Anyway, after we went to the group meeting at Harvard, we went to MIT to use their Scanning Electron Microscope (!!!!!) - here's something interesting:
 










^^ SEM at UCONN
SEM at MIT  ^^
On the other hand, now that I'm looking back at the pictures, I think the UCONN one might have been more sensitive - those are carbon nanotubes on the screen...
But I don't actually know. It's entirely possible that in the three years between these two photos, the technology has improved so much that the ginormous piece of equipment on the left has been compacted into the more manageable piece of equipment on the right (and we all know how technology likes to become more compact and sophisticated over time).

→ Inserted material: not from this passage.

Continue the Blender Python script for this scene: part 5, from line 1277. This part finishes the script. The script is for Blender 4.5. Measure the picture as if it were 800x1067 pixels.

This essentially works by shooting a stream of photons at a sample, exciting electrons which then ionize. When the atom regains equilibrium, it has to give off a ray of something (conservation of energy) and there's a detector inside the machine (something about liquid nitrogen? I'm going to go to a class later on how the whole thing works, I'll post something updated then.) that reads the wavelengths and matches them with the wavelengths given off by electron movement in various atoms, which the computer then displays for you to sort through. You generally pick the ones that match with movement to the alpha orbital, as that's the most likely, and then the computer tells you what's what on the sample. Awesome!

Day 3 (today)
Today, I worked with the fish and the Sindoor, and organized the lab. There was snow so Dan couldn't come in, so we just made cups and such. Oh! We got to look at the freezers in the bio wing - this one here was at -80 degrees F. BRR.  ---->
 
And then we hooked up some samples that we need to make cups 
out of to a dry ice freezer (or something like that); that was pretty neat. 
<-- This is Emily doing that.

Tomorrow I have a meeting with Dan to discuss what I've done so far and what role I will play in his research team over the semester (yipes) - it's pretty cool to say that I'm on a research team!
And so, more later. 

p.s. having a terrible time with formatting on here. sigh.